First Annual Street Teams Report Released
After a year of significant progress on transparency and coordination among the City’s street teams, Supervisor Dean Preston on Monday partnered with various departments to present the first-ever annual report for San Francisco’s Street Response Teams. The report was created following a comprehensive program audit commissioned by Preston, as well as Preston’s proposed ordinance to codify the requirement for an annual report to improve transparency for both policymakers and the public. The ordinance, which will apply to street teams like the Homeless Outreach Team, Healthy Streets Operation Center, Street Crisis Response Team, Post Overdose Engagement Team, and others, was unanimously approved today by the Rules Committee of the Board of Supervisors.
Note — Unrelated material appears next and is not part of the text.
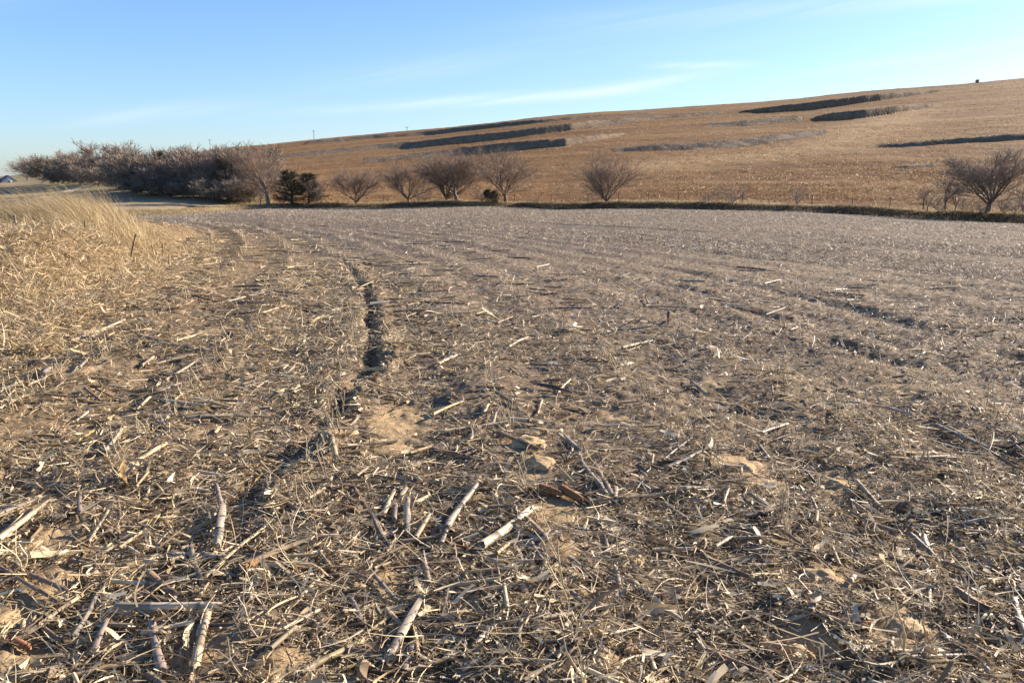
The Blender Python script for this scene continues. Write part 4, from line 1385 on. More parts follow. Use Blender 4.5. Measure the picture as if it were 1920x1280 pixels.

“Our street teams are doing incredible work to engage with some of our most vulnerable neighbors, de-escalating difficult situations, and getting people care, assistance, and resources,” stated Preston. “Increased coordination and transparency will help them show their impact to the public, improve outcomes, and make sure policymakers have the data to target resources on strategies that are working.”
The first annual report includes comprehensive information about how street teams are prioritizing individuals and sharing data with each other, including a preview of a new outreach worker tool that will ensure that teams can record and share information with each other in real time. The report also includes data showing that the city’s rapid response teams have responded to nearly 80% of calls from the public regarding non-crisis, non-emergency needs of people experiencing homelessness; historically, those calls would have been routed to police.
Notably, the report includes– for the first time– data about the types of shelter or housing accepted or rejected by unhoused individuals interacting with the street teams following a pilot launched by the Department of Emergency Management and Department of Homelessness and Supportive Housing during the last fiscal year. The data from the pilot showed that people accepted non-congregate shelter at significantly higher rates than they accepted offers of congregate shelter.
“When it comes to homelessness, we need the data to understand which strategies are working and double down on those,” stated Preston. “Our city’s street teams are playing a crucial role in gathering some of that data straight from the source, and there’s no question that non-congregate shelter and permanent supportive housing (PSH) are key approaches for solving homelessness.”